Kate Harnedy
Labor of Love: Life at Alpha Farm
Downtown Initiative for the Visual Arts, July 3 – August 29
Kate Harnedy did not take her assignment lightly. What began as a couple-week visit to provide a photo shoot in the community of Alpha Farm became Kate’s primary residence. There is an intimacy to her photographs that would be hard to achieve if she had not fully integrated herself into the community as she has. The images do not have the distance that a photojournalist may have brought to us. They instead include us in private spaces, quiet moments and the daily rhythms of life on Alpha Farm.
Unlike Lewis Forquer’s photographs (written about in the previous post) more information makes these images more rich. I had the pleasure of spending July 4th at a picnic at Alpha Farm. The subjects in her photographs were readily recognizable. I had the eerie feeling that I had known them before, that we had all been aquantences. I watched them move about their home, their movements feeling familiar. Kate has done a wonderful job of bringing us to Alpha Farm in her photographs rather than just showing us Alpha Farm. There is a distinct difference.

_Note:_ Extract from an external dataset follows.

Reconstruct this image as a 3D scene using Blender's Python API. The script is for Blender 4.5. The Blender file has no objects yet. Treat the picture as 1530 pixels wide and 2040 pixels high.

When Kate fist told me that she was going to use the wood from the barn that had burned down before she got there to make her frames I was wary. It had the potential of crossing the line into sentimentality. The benefits of becoming intimately acquainted with a community can also be a hinderance because it’s easy to lose objectivity when you are too close. However, the simple wood frames seem a natural extension to the images and actually help to place them in the physical place where they came from. They add another layer to the story that would have been lost if she had chosen to present her images with a more gallery-slick presentation.
Because Kate will be part of the community for some time to come, the project will continue. I look forward to seeing if the images she captures start to shift in nature as her perceptions of the place shift with time.